Di queste sue esperienze mi parlava poco e quando lo faceva era per segnalarmi qualche soggetto da evitare o da tener in buon conto.

Tra i nostri incontri a tavola ne ricordo tre in particolare, per il loro diverso significato.

Parto dal più recente perché allora era già capo servizio a Pescara. Mi invitò a pranzo in un ristorantino vicino alla redazione. Eravamo già a tavola e nel locale entrò un signore che dimostrava accanto alla gentilezza dei modi una difficile condizione economica e umana. Peppino chiamò il cameriere e gli disse che il pranzo di quell’ospite lo avrebbe pagato lui. E così fece, senza che ci fosse nel frattempo alcuna altra cosa tra loro. È stato un insegnamento meraviglioso.

Meno profondo ma più simpatico fu un pranzo al quale era presente anche la consorte, la dolcissima Matilde, in una ristorantino in zona Porta Pescara a Chieti. Peppino chiese a Renatino (così mi pare si chiamasse, così comunque ora lo chiamerò), il gestore del locale, di fare per noi due la pasta aglio, olio e peperoncino al dente come sapeva lui. Quella pasta era davvero al dente, come dev’essere. Notammo che aveva messo come guarnizione un bastardone fritto. Chiedemmo se ne aveva ancora di bastardoni e Renatino rispose simpaticamente che non era una mossa quella che aveva messo nel piatto. Allora gli chiedemmo di annullare la comanda del secondo e di farci uova strapazzate coi bastardoni. Renatino si illuminò, andò verso al cucina e, dopo aver dato la nuova comanda alla moglie, le disse “Quello che hai preparato per noi mangialo tu, io mi siedo con loro che mangiano meglio”. 

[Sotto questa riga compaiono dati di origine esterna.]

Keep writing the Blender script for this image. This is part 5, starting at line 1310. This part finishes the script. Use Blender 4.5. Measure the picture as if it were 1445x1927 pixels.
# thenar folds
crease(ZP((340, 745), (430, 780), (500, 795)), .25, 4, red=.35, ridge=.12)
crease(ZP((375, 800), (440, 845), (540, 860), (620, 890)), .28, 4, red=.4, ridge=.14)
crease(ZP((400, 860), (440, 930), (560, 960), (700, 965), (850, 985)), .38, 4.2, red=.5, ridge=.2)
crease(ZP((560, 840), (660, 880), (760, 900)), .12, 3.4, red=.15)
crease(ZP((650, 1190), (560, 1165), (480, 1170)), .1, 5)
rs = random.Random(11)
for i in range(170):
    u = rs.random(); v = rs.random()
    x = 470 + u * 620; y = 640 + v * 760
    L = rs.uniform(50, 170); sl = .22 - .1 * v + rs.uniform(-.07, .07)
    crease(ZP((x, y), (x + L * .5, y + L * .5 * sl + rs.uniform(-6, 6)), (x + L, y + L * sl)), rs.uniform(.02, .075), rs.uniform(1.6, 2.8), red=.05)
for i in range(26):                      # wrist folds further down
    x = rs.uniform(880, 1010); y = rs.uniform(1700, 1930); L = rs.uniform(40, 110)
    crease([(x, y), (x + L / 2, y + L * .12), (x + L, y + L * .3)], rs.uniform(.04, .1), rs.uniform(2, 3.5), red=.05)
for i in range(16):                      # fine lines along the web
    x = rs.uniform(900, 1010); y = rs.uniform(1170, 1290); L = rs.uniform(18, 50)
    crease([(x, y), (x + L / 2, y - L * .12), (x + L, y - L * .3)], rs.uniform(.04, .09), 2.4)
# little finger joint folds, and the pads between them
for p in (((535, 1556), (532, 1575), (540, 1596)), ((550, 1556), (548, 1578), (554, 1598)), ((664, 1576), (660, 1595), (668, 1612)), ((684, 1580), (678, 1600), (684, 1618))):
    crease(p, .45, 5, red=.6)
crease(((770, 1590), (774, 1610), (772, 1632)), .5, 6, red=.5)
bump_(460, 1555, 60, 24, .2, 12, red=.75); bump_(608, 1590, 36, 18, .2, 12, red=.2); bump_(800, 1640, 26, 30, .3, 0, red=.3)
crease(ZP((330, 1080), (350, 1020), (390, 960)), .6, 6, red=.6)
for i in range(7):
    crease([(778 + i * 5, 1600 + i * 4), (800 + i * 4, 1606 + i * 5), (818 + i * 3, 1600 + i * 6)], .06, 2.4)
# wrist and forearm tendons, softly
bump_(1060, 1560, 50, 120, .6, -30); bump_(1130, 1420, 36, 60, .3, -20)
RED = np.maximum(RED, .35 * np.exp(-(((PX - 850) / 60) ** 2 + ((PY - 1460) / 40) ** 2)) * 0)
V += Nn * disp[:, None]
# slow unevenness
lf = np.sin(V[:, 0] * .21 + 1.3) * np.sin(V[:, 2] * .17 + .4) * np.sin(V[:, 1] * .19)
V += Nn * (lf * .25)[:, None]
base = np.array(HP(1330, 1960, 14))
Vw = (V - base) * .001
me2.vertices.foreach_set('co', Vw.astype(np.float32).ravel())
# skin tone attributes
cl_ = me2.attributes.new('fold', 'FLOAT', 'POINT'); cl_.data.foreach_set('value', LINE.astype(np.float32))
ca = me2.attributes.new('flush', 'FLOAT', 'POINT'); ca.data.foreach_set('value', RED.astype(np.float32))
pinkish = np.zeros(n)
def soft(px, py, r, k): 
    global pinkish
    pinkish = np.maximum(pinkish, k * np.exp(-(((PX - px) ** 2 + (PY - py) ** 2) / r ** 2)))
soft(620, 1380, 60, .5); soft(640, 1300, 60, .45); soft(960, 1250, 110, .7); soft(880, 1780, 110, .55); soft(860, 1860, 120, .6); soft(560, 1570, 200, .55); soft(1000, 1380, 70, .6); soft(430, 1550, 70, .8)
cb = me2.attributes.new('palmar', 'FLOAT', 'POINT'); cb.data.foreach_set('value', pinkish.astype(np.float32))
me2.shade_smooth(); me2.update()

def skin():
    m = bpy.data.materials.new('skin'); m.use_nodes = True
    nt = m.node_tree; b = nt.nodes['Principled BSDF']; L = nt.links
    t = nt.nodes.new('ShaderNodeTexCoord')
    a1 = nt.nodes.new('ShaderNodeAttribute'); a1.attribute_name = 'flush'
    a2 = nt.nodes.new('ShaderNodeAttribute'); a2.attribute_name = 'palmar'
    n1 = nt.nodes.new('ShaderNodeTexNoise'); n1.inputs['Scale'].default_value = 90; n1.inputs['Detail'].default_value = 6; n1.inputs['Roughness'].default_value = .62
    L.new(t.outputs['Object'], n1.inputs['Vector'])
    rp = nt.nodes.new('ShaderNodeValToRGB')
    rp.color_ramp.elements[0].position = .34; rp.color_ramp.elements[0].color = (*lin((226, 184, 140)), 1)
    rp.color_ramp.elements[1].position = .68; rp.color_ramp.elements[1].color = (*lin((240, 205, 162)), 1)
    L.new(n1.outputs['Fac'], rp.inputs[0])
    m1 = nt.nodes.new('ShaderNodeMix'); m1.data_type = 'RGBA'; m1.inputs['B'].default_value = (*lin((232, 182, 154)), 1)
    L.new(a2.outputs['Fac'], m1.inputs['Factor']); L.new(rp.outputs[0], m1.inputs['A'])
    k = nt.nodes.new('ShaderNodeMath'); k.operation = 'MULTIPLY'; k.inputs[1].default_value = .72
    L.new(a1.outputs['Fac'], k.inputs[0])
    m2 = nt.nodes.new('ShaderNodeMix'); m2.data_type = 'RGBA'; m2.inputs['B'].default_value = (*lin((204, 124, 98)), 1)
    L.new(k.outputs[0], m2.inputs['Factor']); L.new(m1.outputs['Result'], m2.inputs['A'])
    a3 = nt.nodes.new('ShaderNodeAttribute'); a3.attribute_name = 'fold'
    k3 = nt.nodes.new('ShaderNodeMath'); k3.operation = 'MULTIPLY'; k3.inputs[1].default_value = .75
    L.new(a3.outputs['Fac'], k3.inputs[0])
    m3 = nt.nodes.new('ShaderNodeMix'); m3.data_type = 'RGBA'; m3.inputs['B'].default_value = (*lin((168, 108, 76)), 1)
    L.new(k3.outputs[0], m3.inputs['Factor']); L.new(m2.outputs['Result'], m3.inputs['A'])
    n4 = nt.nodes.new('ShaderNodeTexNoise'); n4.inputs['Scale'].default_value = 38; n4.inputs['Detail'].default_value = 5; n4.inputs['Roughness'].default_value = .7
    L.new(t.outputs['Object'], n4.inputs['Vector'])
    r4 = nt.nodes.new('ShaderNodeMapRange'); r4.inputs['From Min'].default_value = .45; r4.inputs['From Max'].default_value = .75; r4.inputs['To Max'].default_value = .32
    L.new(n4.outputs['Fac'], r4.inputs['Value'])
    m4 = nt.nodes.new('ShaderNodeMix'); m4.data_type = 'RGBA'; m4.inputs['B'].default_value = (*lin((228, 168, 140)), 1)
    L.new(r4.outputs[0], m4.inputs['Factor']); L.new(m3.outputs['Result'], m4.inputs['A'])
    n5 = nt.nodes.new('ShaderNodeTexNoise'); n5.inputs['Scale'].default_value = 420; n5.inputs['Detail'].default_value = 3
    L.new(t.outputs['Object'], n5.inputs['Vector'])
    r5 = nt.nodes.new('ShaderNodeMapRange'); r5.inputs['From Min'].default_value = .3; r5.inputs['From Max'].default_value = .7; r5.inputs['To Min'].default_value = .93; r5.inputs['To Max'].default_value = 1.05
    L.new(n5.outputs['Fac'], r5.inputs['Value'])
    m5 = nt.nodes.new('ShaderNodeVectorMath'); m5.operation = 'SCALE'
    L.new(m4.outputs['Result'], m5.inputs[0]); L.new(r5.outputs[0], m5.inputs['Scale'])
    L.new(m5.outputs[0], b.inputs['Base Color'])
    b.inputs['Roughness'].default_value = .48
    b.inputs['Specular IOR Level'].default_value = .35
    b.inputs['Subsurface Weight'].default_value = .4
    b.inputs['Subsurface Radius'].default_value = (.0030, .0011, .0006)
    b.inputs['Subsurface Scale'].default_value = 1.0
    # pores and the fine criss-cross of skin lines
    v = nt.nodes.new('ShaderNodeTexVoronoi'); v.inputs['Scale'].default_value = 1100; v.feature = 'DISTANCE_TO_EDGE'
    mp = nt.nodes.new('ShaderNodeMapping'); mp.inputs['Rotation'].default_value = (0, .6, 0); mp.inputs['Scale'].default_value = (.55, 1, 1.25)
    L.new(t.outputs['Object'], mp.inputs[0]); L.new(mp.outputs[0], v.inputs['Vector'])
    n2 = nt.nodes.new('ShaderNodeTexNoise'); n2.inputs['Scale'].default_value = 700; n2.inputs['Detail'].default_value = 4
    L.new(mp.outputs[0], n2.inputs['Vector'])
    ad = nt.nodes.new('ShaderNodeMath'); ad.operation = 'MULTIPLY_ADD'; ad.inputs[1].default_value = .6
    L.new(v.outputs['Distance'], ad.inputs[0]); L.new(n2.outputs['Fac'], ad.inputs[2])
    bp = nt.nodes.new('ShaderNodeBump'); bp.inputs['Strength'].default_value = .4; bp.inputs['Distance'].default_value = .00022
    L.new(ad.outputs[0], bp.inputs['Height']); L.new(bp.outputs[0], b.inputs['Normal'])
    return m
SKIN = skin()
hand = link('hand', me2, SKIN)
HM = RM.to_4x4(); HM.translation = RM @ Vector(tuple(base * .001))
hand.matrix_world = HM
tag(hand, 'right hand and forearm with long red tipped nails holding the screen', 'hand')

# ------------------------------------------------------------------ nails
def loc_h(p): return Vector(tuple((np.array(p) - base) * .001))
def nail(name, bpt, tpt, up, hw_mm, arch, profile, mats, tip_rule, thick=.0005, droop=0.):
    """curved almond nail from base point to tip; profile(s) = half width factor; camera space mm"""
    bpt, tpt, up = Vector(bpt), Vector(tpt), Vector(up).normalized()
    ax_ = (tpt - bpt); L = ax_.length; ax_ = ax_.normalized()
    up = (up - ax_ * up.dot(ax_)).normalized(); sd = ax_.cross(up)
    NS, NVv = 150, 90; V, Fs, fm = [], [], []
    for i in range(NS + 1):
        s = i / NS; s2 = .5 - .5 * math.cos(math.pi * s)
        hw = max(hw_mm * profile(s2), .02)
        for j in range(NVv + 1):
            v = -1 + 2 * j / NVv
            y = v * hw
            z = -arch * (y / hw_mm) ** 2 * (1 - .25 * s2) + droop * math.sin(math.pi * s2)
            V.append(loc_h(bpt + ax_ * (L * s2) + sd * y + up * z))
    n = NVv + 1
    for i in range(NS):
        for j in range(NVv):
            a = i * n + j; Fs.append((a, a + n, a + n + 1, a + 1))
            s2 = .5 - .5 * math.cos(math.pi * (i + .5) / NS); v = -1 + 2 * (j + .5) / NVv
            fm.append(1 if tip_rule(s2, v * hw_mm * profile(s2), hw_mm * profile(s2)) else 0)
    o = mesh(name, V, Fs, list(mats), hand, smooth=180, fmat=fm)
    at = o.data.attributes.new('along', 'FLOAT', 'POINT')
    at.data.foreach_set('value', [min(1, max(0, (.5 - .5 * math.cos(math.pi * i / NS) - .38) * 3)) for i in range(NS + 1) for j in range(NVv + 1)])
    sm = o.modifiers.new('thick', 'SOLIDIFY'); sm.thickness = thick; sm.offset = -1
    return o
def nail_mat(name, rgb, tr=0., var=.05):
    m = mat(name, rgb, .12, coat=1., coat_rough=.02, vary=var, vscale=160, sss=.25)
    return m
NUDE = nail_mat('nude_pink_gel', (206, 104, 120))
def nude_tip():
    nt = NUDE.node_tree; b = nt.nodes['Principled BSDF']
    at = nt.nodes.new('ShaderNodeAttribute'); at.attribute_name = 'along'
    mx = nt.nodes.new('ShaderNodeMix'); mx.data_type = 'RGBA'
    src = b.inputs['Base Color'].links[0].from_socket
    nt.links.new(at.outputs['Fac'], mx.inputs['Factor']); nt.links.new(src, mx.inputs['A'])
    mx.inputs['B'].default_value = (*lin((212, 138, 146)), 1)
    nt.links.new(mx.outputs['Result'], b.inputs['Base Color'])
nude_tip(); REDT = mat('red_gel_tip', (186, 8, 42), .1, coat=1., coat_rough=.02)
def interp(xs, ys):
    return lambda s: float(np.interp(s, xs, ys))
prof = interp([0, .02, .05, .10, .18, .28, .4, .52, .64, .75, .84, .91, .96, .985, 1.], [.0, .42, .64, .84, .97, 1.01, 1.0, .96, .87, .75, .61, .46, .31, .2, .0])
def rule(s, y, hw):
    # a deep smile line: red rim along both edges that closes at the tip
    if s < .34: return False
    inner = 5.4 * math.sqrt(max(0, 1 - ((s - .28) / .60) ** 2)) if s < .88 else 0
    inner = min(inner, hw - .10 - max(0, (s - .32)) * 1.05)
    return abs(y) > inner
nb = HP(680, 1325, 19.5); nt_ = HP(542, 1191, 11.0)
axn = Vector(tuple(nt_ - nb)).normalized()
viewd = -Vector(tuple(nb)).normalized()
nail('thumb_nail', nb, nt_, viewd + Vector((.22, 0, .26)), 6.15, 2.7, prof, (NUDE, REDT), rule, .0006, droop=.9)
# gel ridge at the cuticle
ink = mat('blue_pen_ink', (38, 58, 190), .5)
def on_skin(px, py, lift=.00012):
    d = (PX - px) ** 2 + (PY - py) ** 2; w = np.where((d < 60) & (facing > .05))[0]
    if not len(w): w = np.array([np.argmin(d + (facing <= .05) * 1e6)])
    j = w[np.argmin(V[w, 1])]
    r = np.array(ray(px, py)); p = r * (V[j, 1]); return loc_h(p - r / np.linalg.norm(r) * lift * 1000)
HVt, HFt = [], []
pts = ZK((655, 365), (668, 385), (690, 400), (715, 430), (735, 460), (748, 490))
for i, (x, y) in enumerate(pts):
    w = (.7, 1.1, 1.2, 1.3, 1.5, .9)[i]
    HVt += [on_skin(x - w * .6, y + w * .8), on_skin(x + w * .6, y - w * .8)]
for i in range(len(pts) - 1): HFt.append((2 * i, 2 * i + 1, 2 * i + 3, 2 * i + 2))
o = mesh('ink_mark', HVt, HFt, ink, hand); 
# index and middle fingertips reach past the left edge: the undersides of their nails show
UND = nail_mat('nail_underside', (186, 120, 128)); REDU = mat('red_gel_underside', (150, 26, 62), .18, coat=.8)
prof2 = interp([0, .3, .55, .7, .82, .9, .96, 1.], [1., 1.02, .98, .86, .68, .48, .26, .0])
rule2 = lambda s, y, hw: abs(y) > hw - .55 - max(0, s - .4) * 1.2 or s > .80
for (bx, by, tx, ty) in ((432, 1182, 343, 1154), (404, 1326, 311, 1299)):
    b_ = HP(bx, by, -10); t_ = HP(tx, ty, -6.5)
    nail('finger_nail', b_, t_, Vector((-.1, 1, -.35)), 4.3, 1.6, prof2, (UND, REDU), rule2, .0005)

L’ultimo ricordo è quello più personale ed indimenticabile. Risale al 1996. Peppino volle che Nadia ed io che eravamo passati a salutarlo in redazione restassimo a pranzo con lui. Andammo da Nino per quel pasto veloce collocato nella sua pausa di lavoro. Peppino, come sempre, dedicò il tempo di quella conviviale a noi che parlammo con lui del nostro possibile matrimonio ma anche delle incertezze del lavoro, della casa e ti altro ancora. Lui ci disse “Non vi preoccupate di nulla, sposatevi e sarete felici. E – aggiunse poi con un tono di voce un po’ diverso - fate i figli anche per chi non può averli”.

Peppino Vincolato mi mancherà. Un pezzo della mia vita è andato via con lui. Non mi mancheranno le cose che mi ha voluto donare e che sosterranno quel che vivrò ancora.

Grazie Peppino, grazie Amico mio, hai meritato il bene che ti ho sempre voluto e che continuerà a volerti.